**TASK TO CARRY OUT**
Retype everything in the listing, leaving each line exactly as it is.

______________________________

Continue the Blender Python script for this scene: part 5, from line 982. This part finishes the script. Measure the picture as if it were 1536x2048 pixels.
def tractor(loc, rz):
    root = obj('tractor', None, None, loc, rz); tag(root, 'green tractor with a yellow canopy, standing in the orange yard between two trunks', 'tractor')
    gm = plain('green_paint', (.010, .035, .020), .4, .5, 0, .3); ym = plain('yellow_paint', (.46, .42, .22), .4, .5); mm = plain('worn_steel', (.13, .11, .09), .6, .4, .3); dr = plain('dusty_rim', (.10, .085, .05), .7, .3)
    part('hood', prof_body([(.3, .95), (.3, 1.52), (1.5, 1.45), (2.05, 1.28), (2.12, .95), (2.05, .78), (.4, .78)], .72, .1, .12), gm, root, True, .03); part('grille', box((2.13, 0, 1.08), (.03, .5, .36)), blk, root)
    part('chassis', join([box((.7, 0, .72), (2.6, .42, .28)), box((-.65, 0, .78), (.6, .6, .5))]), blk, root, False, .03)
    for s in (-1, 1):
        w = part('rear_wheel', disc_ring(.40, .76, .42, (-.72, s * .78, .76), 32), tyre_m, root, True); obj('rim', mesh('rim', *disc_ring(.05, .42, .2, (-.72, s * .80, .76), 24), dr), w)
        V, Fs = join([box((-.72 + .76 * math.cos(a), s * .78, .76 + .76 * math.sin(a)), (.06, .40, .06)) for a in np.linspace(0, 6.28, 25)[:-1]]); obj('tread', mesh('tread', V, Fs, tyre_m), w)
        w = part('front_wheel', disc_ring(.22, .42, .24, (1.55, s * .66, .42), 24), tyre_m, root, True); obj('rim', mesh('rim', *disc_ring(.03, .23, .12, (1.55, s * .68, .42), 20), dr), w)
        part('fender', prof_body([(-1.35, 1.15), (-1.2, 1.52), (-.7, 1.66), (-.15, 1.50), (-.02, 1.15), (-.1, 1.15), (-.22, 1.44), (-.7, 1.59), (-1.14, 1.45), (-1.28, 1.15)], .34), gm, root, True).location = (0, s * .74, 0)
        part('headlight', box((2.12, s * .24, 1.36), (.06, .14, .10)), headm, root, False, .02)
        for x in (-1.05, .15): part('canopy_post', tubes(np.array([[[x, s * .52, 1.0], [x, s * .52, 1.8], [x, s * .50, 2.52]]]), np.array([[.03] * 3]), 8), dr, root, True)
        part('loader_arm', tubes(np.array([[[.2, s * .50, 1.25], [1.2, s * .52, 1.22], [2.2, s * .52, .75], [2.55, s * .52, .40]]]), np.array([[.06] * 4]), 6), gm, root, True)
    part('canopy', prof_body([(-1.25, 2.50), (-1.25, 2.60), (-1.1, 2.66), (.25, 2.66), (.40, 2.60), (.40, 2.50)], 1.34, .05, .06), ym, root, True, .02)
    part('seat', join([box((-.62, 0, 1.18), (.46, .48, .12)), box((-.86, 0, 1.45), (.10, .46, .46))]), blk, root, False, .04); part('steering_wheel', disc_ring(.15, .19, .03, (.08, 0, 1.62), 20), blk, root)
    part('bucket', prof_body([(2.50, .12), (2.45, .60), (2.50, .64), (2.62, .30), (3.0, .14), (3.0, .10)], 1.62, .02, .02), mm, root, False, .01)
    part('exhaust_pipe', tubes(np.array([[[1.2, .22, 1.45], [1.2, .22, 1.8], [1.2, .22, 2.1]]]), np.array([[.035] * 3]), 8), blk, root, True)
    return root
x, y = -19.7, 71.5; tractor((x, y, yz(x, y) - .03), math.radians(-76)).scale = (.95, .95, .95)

______________________________

**RESULT FOR THIS EXERCISE**
Continue the Blender Python script for this scene: part 5, from line 982. This part finishes the script. Measure the picture as if it were 1536x2048 pixels.
def tractor(loc, rz):
    root = obj('tractor', None, None, loc, rz); tag(root, 'green tractor with a yellow canopy, standing in the orange yard between two trunks', 'tractor')
    gm = plain('green_paint', (.010, .035, .020), .4, .5, 0, .3); ym = plain('yellow_paint', (.46, .42, .22), .4, .5); mm = plain('worn_steel', (.13, .11, .09), .6, .4, .3); dr = plain('dusty_rim', (.10, .085, .05), .7, .3)
    part('hood', prof_body([(.3, .95), (.3, 1.52), (1.5, 1.45), (2.05, 1.28), (2.12, .95), (2.05, .78), (.4, .78)], .72, .1, .12), gm, root, True, .03); part('grille', box((2.13, 0, 1.08), (.03, .5, .36)), blk, root)
    part('chassis', join([box((.7, 0, .72), (2.6, .42, .28)), box((-.65, 0, .78), (.6, .6, .5))]), blk, root, False, .03)
    for s in (-1, 1):
        w = part('rear_wheel', disc_ring(.40, .76, .42, (-.72, s * .78, .76), 32), tyre_m, root, True); obj('rim', mesh('rim', *disc_ring(.05, .42, .2, (-.72, s * .80, .76), 24), dr), w)
        V, Fs = join([box((-.72 + .76 * math.cos(a), s * .78, .76 + .76 * math.sin(a)), (.06, .40, .06)) for a in np.linspace(0, 6.28, 25)[:-1]]); obj('tread', mesh('tread', V, Fs, tyre_m), w)
        w = part('front_wheel', disc_ring(.22, .42, .24, (1.55, s * .66, .42), 24), tyre_m, root, True); obj('rim', mesh('rim', *disc_ring(.03, .23, .12, (1.55, s * .68, .42), 20), dr), w)
        part('fender', prof_body([(-1.35, 1.15), (-1.2, 1.52), (-.7, 1.66), (-.15, 1.50), (-.02, 1.15), (-.1, 1.15), (-.22, 1.44), (-.7, 1.59), (-1.14, 1.45), (-1.28, 1.15)], .34), gm, root, True).location = (0, s * .74, 0)
        part('headlight', box((2.12, s * .24, 1.36), (.06, .14, .10)), headm, root, False, .02)
        for x in (-1.05, .15): part('canopy_post', tubes(np.array([[[x, s * .52, 1.0], [x, s * .52, 1.8], [x, s * .50, 2.52]]]), np.array([[.03] * 3]), 8), dr, root, True)
        part('loader_arm', tubes(np.array([[[.2, s * .50, 1.25], [1.2, s * .52, 1.22], [2.2, s * .52, .75], [2.55, s * .52, .40]]]), np.array([[.06] * 4]), 6), gm, root, True)
    part('canopy', prof_body([(-1.25, 2.50), (-1.25, 2.60), (-1.1, 2.66), (.25, 2.66), (.40, 2.60), (.40, 2.50)], 1.34, .05, .06), ym, root, True, .02)
    part('seat', join([box((-.62, 0, 1.18), (.46, .48, .12)), box((-.86, 0, 1.45), (.10, .46, .46))]), blk, root, False, .04); part('steering_wheel', disc_ring(.15, .19, .03, (.08, 0, 1.62), 20), blk, root)
    part('bucket', prof_body([(2.50, .12), (2.45, .60), (2.50, .64), (2.62, .30), (3.0, .14), (3.0, .10)], 1.62, .02, .02), mm, root, False, .01)
    part('exhaust_pipe', tubes(np.array([[[1.2, .22, 1.45], [1.2, .22, 1.8], [1.2, .22, 2.1]]]), np.array([[.035] * 3]), 8), blk, root, True)
    return root
x, y = -19.7, 71.5; tractor((x, y, yz(x, y) - .03), math.radians(-76)).scale = (.95, .95, .95)